O'Shea should have been sent off, and Ronaldo was booked for a dive-that-wasn't after BAE hacked him down at the edge of the box.

The Redknapp Salute!

From there, it always looked like penalties. Despite late cameos from Bentley (crap) and Bale (surprisingly good on the left-wing; perhaps he should never play full-back again?), we closed with the inevitable; United, replete with slick technological advantages, won easily on penalties, including the hilariously poor effort from David Bentley. Why he moved to White Hart Lane, I'll never know.

RZM was despondent and quiet, despite several loud bursts of expletives at Bentley throughout extra-time; they were even more hilarious considering Bentley's folks were perched right behind us, muttering and sighing into their scarves.
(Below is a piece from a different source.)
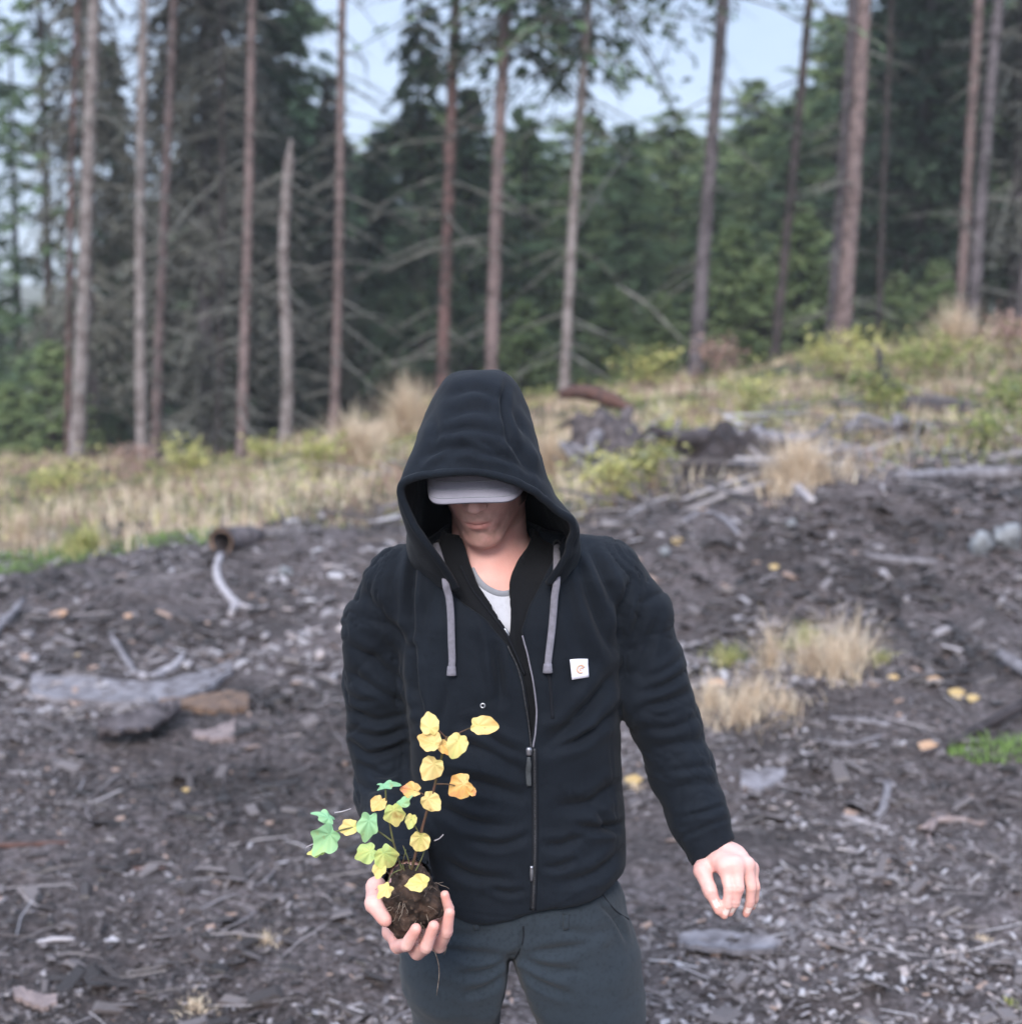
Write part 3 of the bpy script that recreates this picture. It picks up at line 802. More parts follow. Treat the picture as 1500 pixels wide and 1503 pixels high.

You know it's bad when even his family betray the same lack of confidence in their progeny as the 40,000 Yiddos packed around them.

Ronaldo's ready to shoot... wish he'd missed

Losing on penalties left him mute, and so we filtered out and battled the masses while trying to get down to Holborn so Bigus could do beers and banter with some old friends. On the tube away from Wembley, a proud, rugby-obsessed father sat opposite RZM and me, with his smug, red-headed daughter snuggled next to him. Over the course of the 30-minute ride, she near reduced our Yid to tears with her barbs, for which he had little in the way of G-rated comeback. A depressing end to a disheartening day.

Rooney's face should never be on the big screen

Pies, penalties and David Bentley.

We closed the night with bitters, soju and Korean food before decamping to the hotel for a nightcap and a few short hours rest. It didn't matter, as we missed our flight home.

All in all, Norwichomon was a raving success, and I look forward to next year, ever hopeful that we'll squeeze in a trip to Anfield. My digestive system is grateful for 11 months of rest in the meantime.

Don't forget to pay your respects to England legend Bobby Moore on your way out!